Pochi giorni prima del lancio del Cloud Desktop, abbiamo avuto l’opportunità di parlare di questi e altri temi con Dionigi Faccenda, Sales & Marketing Director di OVH Italia.

Le aziende italiane e il cloud

Dionigi Faccenda, Sales & Marketing Director di OVH Italia

Dionigi Faccenda, Sales & Marketing Director di OVH Italia

Per Faccenda, l’Italia è un mercato molto interessante per il cloud, in particolare inteso come IaaS (Infrastructure as a Service). “In OVH, è il paese con il più alto di crescita nel settore del dedicated cloud. Il motivo forse risiede nel fatto che – a differenza di altri paesi – gli investimenti in infrastruttura in conto capitale sono stati molto bassi negli ultimi 10 anni, e le aziende possono quindi muoversi verso il cloud senza doversi trascinare infrastrutture che ancora non sono state ammortizzate come costi”. Nonostante persistano alcuni freni all’adozione del cloud (“ci sono piccoli e grandi system integrator che tengono i propri clienti sotto scacco spingendoli a investire in hardware e data center on premises). Non siamo già più in una situazione di sperimentazione e prima adozione, ma di consolidamento ed espansione.

OVH ha un forte seguito tra le piccole e piccolissime aziende, professionisti del web e piccoli system integrator. I prodotti di fascia bassa, offerti a prezzi concorrenziali, attira senz’altro clienti con esigenze basse, ma per Faccenda, “l’impronta altamente tecnologica dell’azienda (fondata e diretta da una famiglia di quattro ingegneri, ndr), fa presa sui professionisti più esigenti dal punto di vista tecnico. Serve un minimo di competenze per capire cosa scegliere e capacità IT per gestire i servizi acquistati, ma offriamo un’infrastruttura basata sui più diffusi standard aperti e con livelli di SLA molto elevati”.

“Sempre più Web agency e system integrator che prima offrivano ai propri clienti servizi erogati dalla propria infrastruttura ora si rivolgono ora a noi perché capiscono che valore aggiunto che offrono ai propri clienti è un altro, e vogliono evitare problemi nella gestione dell’infrastruttura”, prosegue Faccenda, “mentre alle medie e grandi aziende che vogliono creare infrastrutture hybrid cloud siamo in grado di offrire

I freni all’innovazione

Tra i fattori che frenano l’adozione del cloud da parte delle imprese italiane, Faccenda mette al primo posto le carenze nell’infrastruttura di connettività del Paese. “Alcune migrazioni verso il cloud si fanno solo spedendo hard disk via corriere, perché sarebbe impossibile fare upload dei dati in tempi accettabili. In certe zone d’Italia, il divario digitale è estremo, e questo è un problema”.

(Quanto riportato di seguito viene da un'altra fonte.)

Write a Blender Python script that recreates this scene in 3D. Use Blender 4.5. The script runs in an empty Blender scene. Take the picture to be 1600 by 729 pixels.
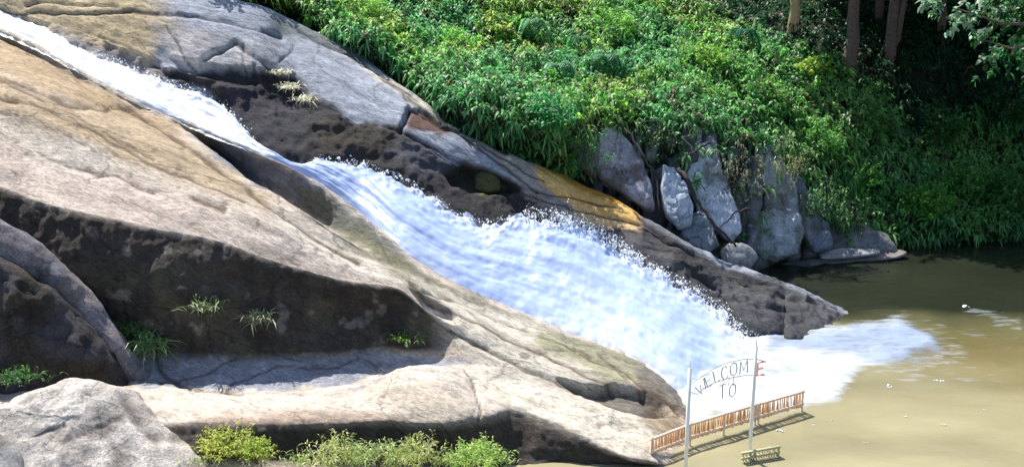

L’altro problema è “la dipendenza da sistemi legacy (ci sono ancora in produzione sistemi S36, AS400, applicazioni in Cobol…), gestiti da decenni da fornitori che non hanno un forte interesse a far evolvere il cliente verso tecnologie più moderne. C’è un clima di pigra consuetudine sia tra i clienti, sia tra i fornitori”.